I even love anger being expressed to me – most of the time. At times I also feel defensive, angry or sad. And I tend to get over those feelings and eventually often appreciate someone trusting me so much that they are willing to show they anger to me.
(because withholding is easy)

I am now talking about expressing anger in a healthy way.

How to recognize healthy expression of anger

1. Your goal is to get over stuff and improve connection with the other.

2. You take responsibility for you feelings and use “I” language rather than blamey “you” language.

3. You are able to get specific – what are you angry about instead of throwing around “you always” and “you never” kind of statements.

4. You might raise your voice and use your body language to convey your message and you do not threaten or get in any way violent or raging.

5. You are able to contain your anger in case the timing does not qood for the other one to hear and process.

Or in case the target of your anger is a child you are able to find other ways to let go without shouting or doing other potentially scary things towards a child.

6. You are able to let go and find forgiveness.
Or if you are not yet fully letting go you have been able to let go some and
Maybe you can even eventually find humor in your anger and how you made yourself so worked up!
(watch this video about using humour.)

7. You feel relaxation in your body after sharing your anger.
You might notice your shoulders drop, jaw relax or belly loosen up.
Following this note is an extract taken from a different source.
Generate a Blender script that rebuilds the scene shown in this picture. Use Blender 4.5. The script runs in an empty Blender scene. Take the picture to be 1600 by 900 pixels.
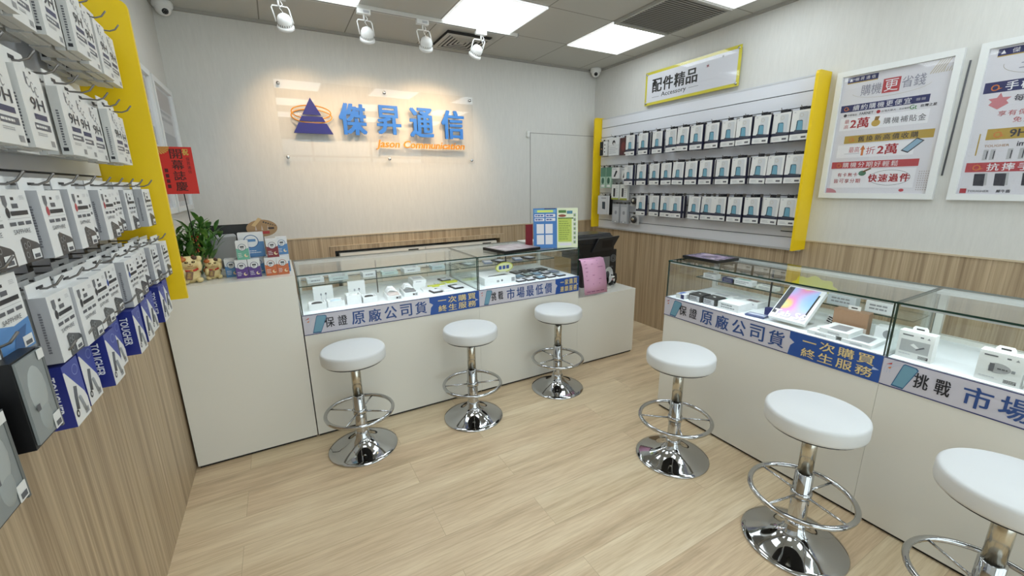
import bpy, math, random
from mathutils import Matrix, Vector, Euler
R = random.Random(7)
sc = bpy.context.scene
COL = sc.collection

# ------------------------------------------------------------------ camera, light level
def camera():
    yaw, pitch, roll = math.radians(29.0427), math.radians(-13.9506), math.radians(-0.8045)
    fw = Vector((math.sin(yaw)*math.cos(pitch), math.cos(yaw)*math.cos(pitch), math.sin(pitch)))
    rt = Vector((math.cos(yaw), -math.sin(yaw), 0)); up = rt.cross(fw)
    r2 = rt*math.cos(roll)+up*math.sin(roll); u2 = -rt*math.sin(roll)+up*math.cos(roll)
    cd = bpy.data.cameras.new('camera'); co = bpy.data.objects.new('camera', cd); COL.objects.link(co)
    m = Matrix((r2, u2, -fw)).transposed().to_4x4(); m.translation = (0, 0, 1.48)
    co.matrix_world = m
    cd.sensor_width = 36; cd.lens = 645.4148/1600*36; cd.clip_start = .02
    sc.camera = co
camera()
sc.view_settings.view_transform = 'Standard'; sc.view_settings.look = 'None'
sc.view_settings.gamma = 1; sc.view_settings.use_curve_mapping = False
sc.view_settings.exposure = 0.42
sc.cycles.use_denoising = True
sc.cycles.transparent_max_bounces = 32
sc.cycles.sample_clamp_indirect = 6
w = bpy.data.worlds.new('world'); sc.world = w; w.use_nodes = True
w.node_tree.nodes['Background'].inputs[0].default_value = (.86, .95, 1.0, 1)
w.node_tree.nodes['Background'].inputs[1].default_value = 1.75    # daylight let in by the added, unseen shop front
pl = bpy.data.lights.new('added_shopfront_portal', 'AREA'); pl.shape = 'RECTANGLE'; pl.size = 3.5; pl.size_y = 2.45; pl.cycles.is_portal = True
po = bpy.data.objects.new('added_shopfront_portal', pl); COL.objects.link(po); po.location = (1.37, -1.93, 1.26); po.rotation_euler = (math.radians(90), 0, math.radians(180)) if False else (math.radians(90), 0, 0)
PANEL_POWER = 4.0
SPOT_POWER = 16

XL, XR, YB, YF, H = -.567, 3.309, 3.957, -1.9, 2.705
# ------------------------------------------------------------------ materials
def lin(c):
    return tuple((x/12.92 if x <= .04045 else ((x+.055)/1.055)**2.4) for x in c)
def rgb(h): return lin(tuple(int(h[i:i+2], 16)/255 for i in (0, 2, 4)))
_m = {}
def mat(h, rough=.5, metal=0., emit=0., name=None, spec=.5):
    k = (h, rough, metal, emit, spec)
    if k in _m: return _m[k]
    m = bpy.data.materials.new(name or 'paint_'+h); m.use_nodes = True
    b = m.node_tree.nodes['Principled BSDF']; c = rgb(h)
    b.inputs['Base Color'].default_value = (*c, 1); b.inputs['Roughness'].default_value = rough
    b.inputs['Metallic'].default_value = metal; b.inputs['Specular IOR Level'].default_value = spec
    if emit:
        b.inputs['Emission Color'].default_value = (*c, 1); b.inputs['Emission Strength'].default_value = emit
    _m[k] = m
    return m
def nd(nt, t, **kw):
    n = nt.nodes.new(t)
    for k, v in kw.items(): setattr(n, k, v)
    return n
def stretched(nt, scale, loc=(0, 0, 0)):
    g = nd(nt, 'ShaderNodeNewGeometry'); mp = nd(nt, 'ShaderNodeMapping')
    mp.inputs['Scale'].default_value = scale; mp.inputs['Location'].default_value = loc
    nt.links.new(g.outputs['Position'], mp.inputs['Vector'])
    return mp.outputs['Vector']
def ramp(nt, fac, stops):
    r = nd(nt, 'ShaderNodeValToRGB'); e = r.color_ramp.elements
    while len(e) < len(stops): e.new(.5)
    for i, (p, h) in enumerate(stops): e[i].position = p; e[i].color = (*rgb(h), 1)
    nt.links.new(fac, r.inputs[0]); return r.outputs[0]
def noise(nt, vec, scale=1, detail=3, rough=.5):
    n = nd(nt, 'ShaderNodeTexNoise'); n.inputs['Scale'].default_value = scale
    n.inputs['Detail'].default_value = detail; n.inputs['Roughness'].default_value = rough
    nt.links.new(vec, n.inputs['Vector']); return n.outputs['Fac']
def mixc(nt, fac, a, b, mode='MIX'):
    m = nd(nt, 'ShaderNodeMix', data_type='RGBA', blend_type=mode)
    for s, v in ((m.inputs[0], fac), (m.inputs[6], a), (m.inputs[7], b)):
        if isinstance(v, (int, float)): s.default_value = v
        elif isinstance(v, tuple): s.default_value = (*v, 1)
        else: nt.links.new(v, s)
    return m.outputs[2]
def new_mat(name):
    m = bpy.data.materials.new(name); m.use_nodes = True
    return m, m.node_tree, m.node_tree.nodes['Principled BSDF']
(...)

Breathing might feel easier and deeper.

8. You are willing and able to hear the other person too.

Why am I sharing this?
It is personal. I want to be myself. I want to be accepted as I am without pretending and conforming.

I want people close to me to know and see who I am.
The good, the bad and the ugly.
All of me.
Not just the sunny day version.

And I want that for you too.

Most times I feel relaxed and connected to the other person after I have expressed what is in my mind – anger, sadness, excitement, joy, shame or something else.I appreciate people in my life for listening to me and witnessing me.
For staying present.

Very seldom someone does not want to hear my sharing.
I am grateful for that.

Watch this video where I talk about getting over anger

What is your relationship with anger?
Can you be yourself around your loved ones? ❤️

I wish you a happy summer – with anger and all!